--- start of Data for processing ---

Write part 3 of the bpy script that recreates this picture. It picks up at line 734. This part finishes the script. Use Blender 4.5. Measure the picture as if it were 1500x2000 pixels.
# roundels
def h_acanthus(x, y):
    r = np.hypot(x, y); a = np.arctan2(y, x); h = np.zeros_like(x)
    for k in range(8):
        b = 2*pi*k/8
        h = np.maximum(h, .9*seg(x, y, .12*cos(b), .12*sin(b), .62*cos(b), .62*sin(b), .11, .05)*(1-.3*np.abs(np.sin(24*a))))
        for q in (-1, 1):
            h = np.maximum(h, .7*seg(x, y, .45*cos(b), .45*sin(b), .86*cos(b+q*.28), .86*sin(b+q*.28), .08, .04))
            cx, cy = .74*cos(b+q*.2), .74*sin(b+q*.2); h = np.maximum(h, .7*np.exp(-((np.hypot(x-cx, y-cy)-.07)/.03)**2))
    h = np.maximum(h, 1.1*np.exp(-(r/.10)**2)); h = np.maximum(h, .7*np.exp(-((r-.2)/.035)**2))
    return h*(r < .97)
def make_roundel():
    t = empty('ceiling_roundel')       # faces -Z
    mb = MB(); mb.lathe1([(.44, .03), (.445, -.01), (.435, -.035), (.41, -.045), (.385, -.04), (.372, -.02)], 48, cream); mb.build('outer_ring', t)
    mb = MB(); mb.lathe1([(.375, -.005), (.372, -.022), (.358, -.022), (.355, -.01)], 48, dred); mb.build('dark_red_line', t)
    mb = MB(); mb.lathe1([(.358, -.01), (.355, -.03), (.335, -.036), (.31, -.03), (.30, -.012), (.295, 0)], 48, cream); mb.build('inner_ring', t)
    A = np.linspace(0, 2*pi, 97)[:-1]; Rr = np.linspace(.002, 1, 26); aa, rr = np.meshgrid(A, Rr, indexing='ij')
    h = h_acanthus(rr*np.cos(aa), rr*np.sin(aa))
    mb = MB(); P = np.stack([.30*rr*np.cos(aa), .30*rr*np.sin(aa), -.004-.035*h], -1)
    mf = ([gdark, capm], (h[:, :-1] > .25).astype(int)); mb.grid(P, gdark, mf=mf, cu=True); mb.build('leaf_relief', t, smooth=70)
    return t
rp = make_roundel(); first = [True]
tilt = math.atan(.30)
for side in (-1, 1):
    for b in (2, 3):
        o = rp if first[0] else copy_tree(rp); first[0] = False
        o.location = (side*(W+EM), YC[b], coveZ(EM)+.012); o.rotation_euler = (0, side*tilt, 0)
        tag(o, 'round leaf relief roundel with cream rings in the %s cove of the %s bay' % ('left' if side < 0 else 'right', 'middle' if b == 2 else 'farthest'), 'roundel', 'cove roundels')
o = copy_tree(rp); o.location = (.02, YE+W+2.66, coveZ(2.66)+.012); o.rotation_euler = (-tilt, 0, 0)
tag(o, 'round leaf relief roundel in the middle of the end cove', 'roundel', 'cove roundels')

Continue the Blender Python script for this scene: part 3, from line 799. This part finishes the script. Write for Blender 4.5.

--- end of Data for processing ---

Work to be completed — Every record should be repeated exactly; please leave none out.

Correct result —
Write part 3 of the bpy script that recreates this picture. It picks up at line 734. This part finishes the script. Use Blender 4.5. Measure the picture as if it were 1500x2000 pixels.
# roundels
def h_acanthus(x, y):
    r = np.hypot(x, y); a = np.arctan2(y, x); h = np.zeros_like(x)
    for k in range(8):
        b = 2*pi*k/8
        h = np.maximum(h, .9*seg(x, y, .12*cos(b), .12*sin(b), .62*cos(b), .62*sin(b), .11, .05)*(1-.3*np.abs(np.sin(24*a))))
        for q in (-1, 1):
            h = np.maximum(h, .7*seg(x, y, .45*cos(b), .45*sin(b), .86*cos(b+q*.28), .86*sin(b+q*.28), .08, .04))
            cx, cy = .74*cos(b+q*.2), .74*sin(b+q*.2); h = np.maximum(h, .7*np.exp(-((np.hypot(x-cx, y-cy)-.07)/.03)**2))
    h = np.maximum(h, 1.1*np.exp(-(r/.10)**2)); h = np.maximum(h, .7*np.exp(-((r-.2)/.035)**2))
    return h*(r < .97)
def make_roundel():
    t = empty('ceiling_roundel')       # faces -Z
    mb = MB(); mb.lathe1([(.44, .03), (.445, -.01), (.435, -.035), (.41, -.045), (.385, -.04), (.372, -.02)], 48, cream); mb.build('outer_ring', t)
    mb = MB(); mb.lathe1([(.375, -.005), (.372, -.022), (.358, -.022), (.355, -.01)], 48, dred); mb.build('dark_red_line', t)
    mb = MB(); mb.lathe1([(.358, -.01), (.355, -.03), (.335, -.036), (.31, -.03), (.30, -.012), (.295, 0)], 48, cream); mb.build('inner_ring', t)
    A = np.linspace(0, 2*pi, 97)[:-1]; Rr = np.linspace(.002, 1, 26); aa, rr = np.meshgrid(A, Rr, indexing='ij')
    h = h_acanthus(rr*np.cos(aa), rr*np.sin(aa))
    mb = MB(); P = np.stack([.30*rr*np.cos(aa), .30*rr*np.sin(aa), -.004-.035*h], -1)
    mf = ([gdark, capm], (h[:, :-1] > .25).astype(int)); mb.grid(P, gdark, mf=mf, cu=True); mb.build('leaf_relief', t, smooth=70)
    return t
rp = make_roundel(); first = [True]
tilt = math.atan(.30)
for side in (-1, 1):
    for b in (2, 3):
        o = rp if first[0] else copy_tree(rp); first[0] = False
        o.location = (side*(W+EM), YC[b], coveZ(EM)+.012); o.rotation_euler = (0, side*tilt, 0)
        tag(o, 'round leaf relief roundel with cream rings in the %s cove of the %s bay' % ('left' if side < 0 else 'right', 'middle' if b == 2 else 'farthest'), 'roundel', 'cove roundels')
o = copy_tree(rp); o.location = (.02, YE+W+2.66, coveZ(2.66)+.012); o.rotation_euler = (-tilt, 0, 0)
tag(o, 'round leaf relief roundel in the middle of the end cove', 'roundel', 'cove roundels')

Continue the Blender Python script for this scene: part 3, from line 799. This part finishes the script. Write for Blender 4.5.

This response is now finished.